**DATA EXCERPT**.
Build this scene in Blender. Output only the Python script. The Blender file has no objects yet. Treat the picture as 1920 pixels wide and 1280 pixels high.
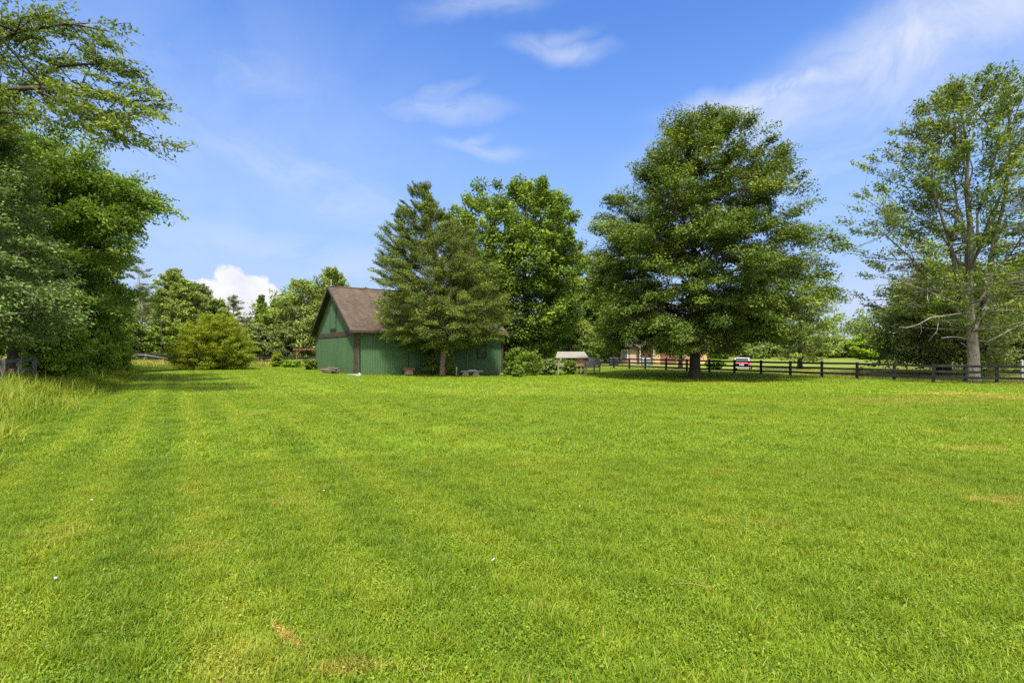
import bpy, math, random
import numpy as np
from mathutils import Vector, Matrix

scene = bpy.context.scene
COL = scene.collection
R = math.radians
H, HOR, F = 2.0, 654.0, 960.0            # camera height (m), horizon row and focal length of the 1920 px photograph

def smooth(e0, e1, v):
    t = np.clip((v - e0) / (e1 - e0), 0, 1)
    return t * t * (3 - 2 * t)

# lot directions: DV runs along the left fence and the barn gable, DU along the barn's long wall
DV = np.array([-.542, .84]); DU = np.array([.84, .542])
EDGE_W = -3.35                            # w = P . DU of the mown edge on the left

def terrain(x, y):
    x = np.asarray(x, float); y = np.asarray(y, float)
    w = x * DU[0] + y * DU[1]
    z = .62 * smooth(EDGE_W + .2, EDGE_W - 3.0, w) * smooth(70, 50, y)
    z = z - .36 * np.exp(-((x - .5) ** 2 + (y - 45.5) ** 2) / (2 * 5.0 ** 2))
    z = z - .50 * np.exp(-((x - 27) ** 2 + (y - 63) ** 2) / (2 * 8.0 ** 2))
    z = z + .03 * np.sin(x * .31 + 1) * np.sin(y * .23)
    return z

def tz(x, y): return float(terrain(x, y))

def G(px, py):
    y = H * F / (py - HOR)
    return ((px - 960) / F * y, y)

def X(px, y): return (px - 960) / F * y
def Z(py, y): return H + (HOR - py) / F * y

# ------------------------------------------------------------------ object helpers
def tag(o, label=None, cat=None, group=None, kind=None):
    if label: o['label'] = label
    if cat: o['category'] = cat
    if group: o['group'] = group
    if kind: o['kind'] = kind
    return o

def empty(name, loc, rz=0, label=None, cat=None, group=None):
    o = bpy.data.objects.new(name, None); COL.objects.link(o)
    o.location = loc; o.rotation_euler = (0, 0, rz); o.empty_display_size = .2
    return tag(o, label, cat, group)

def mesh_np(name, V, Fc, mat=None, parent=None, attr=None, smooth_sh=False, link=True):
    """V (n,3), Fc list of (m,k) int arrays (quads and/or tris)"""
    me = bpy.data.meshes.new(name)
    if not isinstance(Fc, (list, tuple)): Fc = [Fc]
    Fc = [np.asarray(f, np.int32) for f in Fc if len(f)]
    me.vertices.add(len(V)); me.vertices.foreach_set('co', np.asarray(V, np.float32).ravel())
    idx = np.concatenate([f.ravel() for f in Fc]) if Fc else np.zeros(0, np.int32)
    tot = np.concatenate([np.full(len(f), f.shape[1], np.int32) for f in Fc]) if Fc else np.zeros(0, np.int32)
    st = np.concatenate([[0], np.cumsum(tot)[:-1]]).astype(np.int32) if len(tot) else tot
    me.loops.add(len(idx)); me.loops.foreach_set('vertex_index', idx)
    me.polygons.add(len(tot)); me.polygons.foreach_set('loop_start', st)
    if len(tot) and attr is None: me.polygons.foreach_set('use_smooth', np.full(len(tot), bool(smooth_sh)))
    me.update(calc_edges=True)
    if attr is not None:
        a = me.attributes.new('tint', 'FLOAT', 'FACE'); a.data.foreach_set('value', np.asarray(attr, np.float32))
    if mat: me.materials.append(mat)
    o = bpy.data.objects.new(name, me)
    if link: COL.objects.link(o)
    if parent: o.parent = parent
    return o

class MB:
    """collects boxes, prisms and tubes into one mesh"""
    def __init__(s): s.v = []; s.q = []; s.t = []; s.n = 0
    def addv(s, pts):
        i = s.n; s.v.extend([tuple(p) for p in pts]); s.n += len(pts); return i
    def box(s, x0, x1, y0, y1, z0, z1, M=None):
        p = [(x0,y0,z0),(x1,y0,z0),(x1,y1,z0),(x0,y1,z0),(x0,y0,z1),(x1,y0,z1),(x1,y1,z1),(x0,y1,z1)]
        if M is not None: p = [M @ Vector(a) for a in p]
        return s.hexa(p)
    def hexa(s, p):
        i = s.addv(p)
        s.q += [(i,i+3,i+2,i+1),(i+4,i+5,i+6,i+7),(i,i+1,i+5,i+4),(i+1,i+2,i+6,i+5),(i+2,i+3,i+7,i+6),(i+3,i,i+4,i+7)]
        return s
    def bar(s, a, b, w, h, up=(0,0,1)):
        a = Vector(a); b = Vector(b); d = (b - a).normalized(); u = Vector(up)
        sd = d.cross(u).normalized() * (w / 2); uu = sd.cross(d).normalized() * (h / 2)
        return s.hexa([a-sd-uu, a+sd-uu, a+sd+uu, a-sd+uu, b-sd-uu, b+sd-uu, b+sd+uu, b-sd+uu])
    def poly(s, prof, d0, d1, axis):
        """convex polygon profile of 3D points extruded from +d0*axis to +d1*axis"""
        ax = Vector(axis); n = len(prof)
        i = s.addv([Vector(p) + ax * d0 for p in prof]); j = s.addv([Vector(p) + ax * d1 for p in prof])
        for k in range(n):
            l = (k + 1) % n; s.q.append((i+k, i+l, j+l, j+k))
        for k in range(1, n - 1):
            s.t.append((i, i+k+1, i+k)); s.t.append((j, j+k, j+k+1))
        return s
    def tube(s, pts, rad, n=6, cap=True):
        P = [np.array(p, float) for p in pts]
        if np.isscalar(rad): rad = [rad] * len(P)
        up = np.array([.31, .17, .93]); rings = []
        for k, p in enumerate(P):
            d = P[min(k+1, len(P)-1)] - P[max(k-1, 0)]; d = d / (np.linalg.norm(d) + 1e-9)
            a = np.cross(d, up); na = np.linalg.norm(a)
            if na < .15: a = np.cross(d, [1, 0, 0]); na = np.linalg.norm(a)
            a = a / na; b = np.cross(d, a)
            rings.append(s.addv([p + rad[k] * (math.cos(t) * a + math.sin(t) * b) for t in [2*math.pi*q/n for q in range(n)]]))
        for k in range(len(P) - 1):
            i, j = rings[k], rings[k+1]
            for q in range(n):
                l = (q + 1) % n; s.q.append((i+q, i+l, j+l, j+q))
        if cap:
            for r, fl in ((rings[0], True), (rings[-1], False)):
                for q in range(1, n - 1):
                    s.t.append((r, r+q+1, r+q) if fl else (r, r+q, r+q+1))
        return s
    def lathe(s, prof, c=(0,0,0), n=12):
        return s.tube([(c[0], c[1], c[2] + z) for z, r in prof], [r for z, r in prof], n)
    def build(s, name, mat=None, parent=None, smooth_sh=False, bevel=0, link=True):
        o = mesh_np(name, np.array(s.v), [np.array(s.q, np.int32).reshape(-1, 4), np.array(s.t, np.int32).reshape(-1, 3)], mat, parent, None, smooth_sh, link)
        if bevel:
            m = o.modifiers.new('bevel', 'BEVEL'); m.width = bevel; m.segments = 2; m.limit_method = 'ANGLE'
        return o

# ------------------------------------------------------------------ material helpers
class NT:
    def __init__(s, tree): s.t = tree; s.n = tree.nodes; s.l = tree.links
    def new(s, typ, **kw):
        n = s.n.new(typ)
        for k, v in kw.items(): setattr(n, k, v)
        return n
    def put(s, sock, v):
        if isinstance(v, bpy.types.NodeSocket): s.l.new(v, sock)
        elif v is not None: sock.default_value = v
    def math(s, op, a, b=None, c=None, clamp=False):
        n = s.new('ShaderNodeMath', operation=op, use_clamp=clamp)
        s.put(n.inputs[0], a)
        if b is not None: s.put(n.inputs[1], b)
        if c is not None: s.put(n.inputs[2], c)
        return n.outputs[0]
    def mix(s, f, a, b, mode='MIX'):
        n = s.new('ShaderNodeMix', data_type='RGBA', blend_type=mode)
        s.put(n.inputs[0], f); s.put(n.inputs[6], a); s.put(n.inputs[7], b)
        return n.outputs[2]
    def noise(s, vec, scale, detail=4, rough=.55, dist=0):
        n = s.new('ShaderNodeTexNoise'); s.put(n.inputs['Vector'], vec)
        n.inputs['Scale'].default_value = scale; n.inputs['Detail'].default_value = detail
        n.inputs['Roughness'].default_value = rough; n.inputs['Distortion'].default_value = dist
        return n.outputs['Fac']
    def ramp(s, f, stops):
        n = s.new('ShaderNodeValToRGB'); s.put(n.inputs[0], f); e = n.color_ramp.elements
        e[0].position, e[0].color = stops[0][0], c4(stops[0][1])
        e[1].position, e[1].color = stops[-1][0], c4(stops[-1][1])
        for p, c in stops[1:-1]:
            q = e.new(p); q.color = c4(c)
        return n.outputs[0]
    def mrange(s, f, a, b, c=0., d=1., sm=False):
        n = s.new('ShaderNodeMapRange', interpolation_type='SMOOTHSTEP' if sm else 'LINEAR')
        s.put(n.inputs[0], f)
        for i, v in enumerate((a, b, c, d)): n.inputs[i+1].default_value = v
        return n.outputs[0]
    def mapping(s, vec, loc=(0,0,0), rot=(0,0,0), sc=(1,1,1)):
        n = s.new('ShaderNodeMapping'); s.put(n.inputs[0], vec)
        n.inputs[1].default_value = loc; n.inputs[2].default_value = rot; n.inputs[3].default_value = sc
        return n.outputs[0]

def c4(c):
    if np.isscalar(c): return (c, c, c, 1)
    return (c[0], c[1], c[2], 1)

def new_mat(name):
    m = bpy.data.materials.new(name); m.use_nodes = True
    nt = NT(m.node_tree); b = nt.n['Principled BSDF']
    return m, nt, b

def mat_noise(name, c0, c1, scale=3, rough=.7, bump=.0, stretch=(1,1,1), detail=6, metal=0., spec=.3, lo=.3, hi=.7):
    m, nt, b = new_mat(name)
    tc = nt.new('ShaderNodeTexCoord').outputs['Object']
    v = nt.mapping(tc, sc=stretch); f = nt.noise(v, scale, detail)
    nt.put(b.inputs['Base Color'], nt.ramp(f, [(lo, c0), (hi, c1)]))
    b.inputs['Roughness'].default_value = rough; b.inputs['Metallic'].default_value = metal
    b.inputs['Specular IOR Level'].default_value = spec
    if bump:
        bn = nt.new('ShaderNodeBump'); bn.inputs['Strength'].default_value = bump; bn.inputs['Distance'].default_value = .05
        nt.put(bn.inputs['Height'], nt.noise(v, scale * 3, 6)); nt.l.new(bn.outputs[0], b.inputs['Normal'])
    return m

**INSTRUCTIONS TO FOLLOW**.
Reproduce the material above exactly, first line through the line that contains "def tz(x, y): return float(terrain(x, y))", minus the pictures.

**EXERCISE RESPONSE**.
Build this scene in Blender. Output only the Python script. The Blender file has no objects yet. Treat the picture as 1920 pixels wide and 1280 pixels high.
import bpy, math, random
import numpy as np
from mathutils import Vector, Matrix

scene = bpy.context.scene
COL = scene.collection
R = math.radians
H, HOR, F = 2.0, 654.0, 960.0            # camera height (m), horizon row and focal length of the 1920 px photograph

def smooth(e0, e1, v):
    t = np.clip((v - e0) / (e1 - e0), 0, 1)
    return t * t * (3 - 2 * t)

# lot directions: DV runs along the left fence and the barn gable, DU along the barn's long wall
DV = np.array([-.542, .84]); DU = np.array([.84, .542])
EDGE_W = -3.35                            # w = P . DU of the mown edge on the left

def terrain(x, y):
    x = np.asarray(x, float); y = np.asarray(y, float)
    w = x * DU[0] + y * DU[1]
    z = .62 * smooth(EDGE_W + .2, EDGE_W - 3.0, w) * smooth(70, 50, y)
    z = z - .36 * np.exp(-((x - .5) ** 2 + (y - 45.5) ** 2) / (2 * 5.0 ** 2))
    z = z - .50 * np.exp(-((x - 27) ** 2 + (y - 63) ** 2) / (2 * 8.0 ** 2))
    z = z + .03 * np.sin(x * .31 + 1) * np.sin(y * .23)
    return z

def tz(x, y): return float(terrain(x, y))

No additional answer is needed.